I want to comment on this part specifically. Because there's a problem here. Being aware that thriving is more important then truth and living by that principle means that you are aware that your concept of what is true is on shaky grounds. You KNOW you made sacrifices to what your truth is in order to thrive. You are aware you are lying to yourself and that defeats the nature of the lie.
To truly thrive in my opinion, you must be unaware and ignorant of these concepts. You must not think about or even be aware about the orthogonality of happiness and knowledge. Just go with the flow. These are the people that are truly happy.
From your post it seems it's a little too late for you as well, you're not as deep as me but you're somewhat down that path. You're aware of the shared lie, you just choose not to think about it too deeply. That's an ok place to be. You might not have contemplated about these topics to deeply and have the "I'm not an expert so I don't know" attitude and it works out. Just know that each step forward down that path is permanent, there is no turning back.
Anyway I brought up this thread, the main purpose was basically to point out that although what graham says is true, giving up your identity for rationality has a High Cost. But this point is lost because my "6 bullet points" (designed with the intent to point out our own biases) was way to visceral. It shows how inescapable bias really is.
I'm actually hoping to meet someone like-minded. Someone who "gets it" on the same level that I do. But that seems less and less likely given the flag.
I believe that the answer you seek is in the article. You're too attached to a sick mindset. It's better to stop overthinking and doing something that have more pleasant effects (for you) than writting long-winded comments here. Or maybe not.
I don't think you read my comment or the article carefully. The extreme end of that article, giving up all your identity is my "sick mindset". That is the ultimate conclusion.
You might as well not comment if you're not going to read anything. I don't care for you comment otherwise. Better for you to start actually thinking and stop mistaking that for "over thinking", because your reply indicates you haven't.
Drop what. Again you didn't read the article. The article isn't about how far you go. It's only about how identity is correlated with stupidity. The more identity you have the stupider you are.
It doesn't talk about taking it to the extreme.
This isn't something you can drop. There are caricature movie characters that are in similar predicaments.

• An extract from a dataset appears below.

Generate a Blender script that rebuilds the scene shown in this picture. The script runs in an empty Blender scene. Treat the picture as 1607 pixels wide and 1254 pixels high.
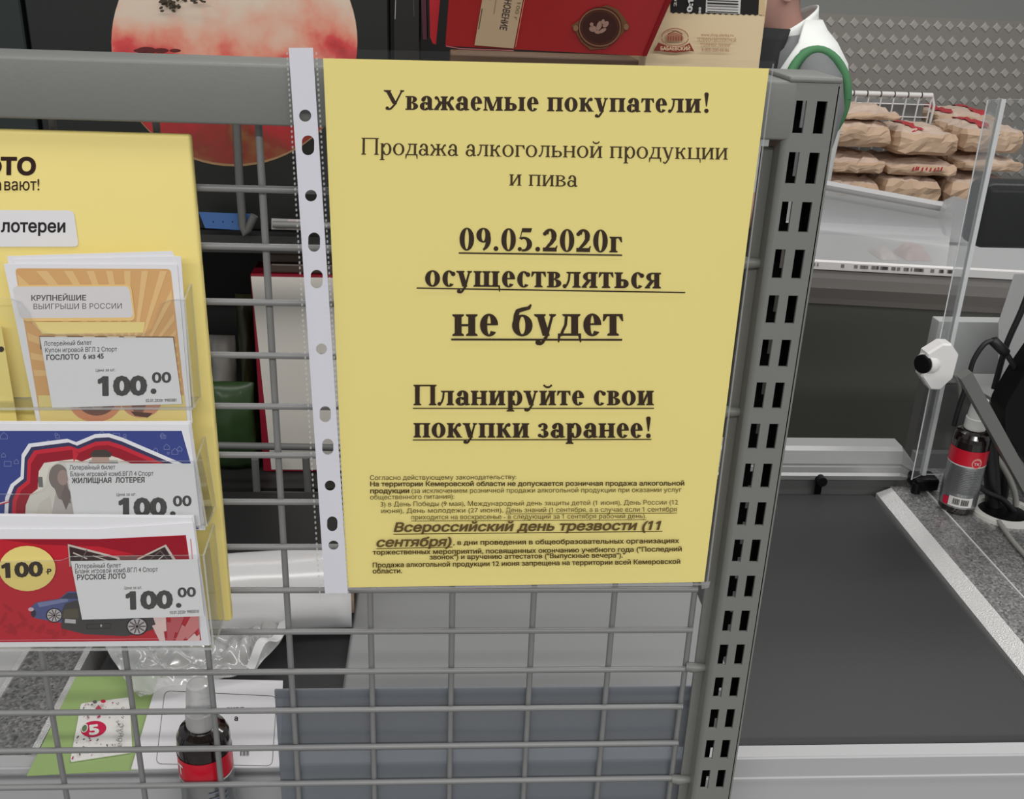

If I name them you will understand. Rick Sanchez and Thanos. The term is cursed knowledge. You cannot undo knowledge gained, once you have it, it sticks with you.
Thanos is a villain. The slaughter he conducts is horrifying, yet his logic has a truth that he cannot deny. In the end it's the avengers who delude themselves.
Rick Sanchez would be more similar to where I am. Knowledge of the cold hard truths and apathy towards everything.
That philosophy doesn't mean anything to me. It may define what I feel but in the end it's just a word. Do you read it and suddenly come to the conclusion that eugenics is a valid strategy?
People claim to pragmatic, but true pragmatism involves some horrible stuff. See my 6 points.
I think the good version of this advice is: actively evaluate what is important to you and what you can do to maintain and further it. We are all involved, to one degree or another, in systems and processes larger than ourselves. By definition, our influence on those systems is limited - but we may be able to increase or decrease our influence through work and engagement. It's healthy to reflect on what you are investing your time and energy into and how those investments will impact your life. There is no single right or wrong answer - but you will benefit from forming an opinion!
It's unhealthy to falsely base your self-worth on giant political movements outside your control - but it's equally unhealthy to ignore the impact you experience from the issues of the day. Be reflective in how you associate yourself with things, but no one should pretend that they are not subject to the world (unless, it seems, you're at a "Paul Graham" level of wealth and independence).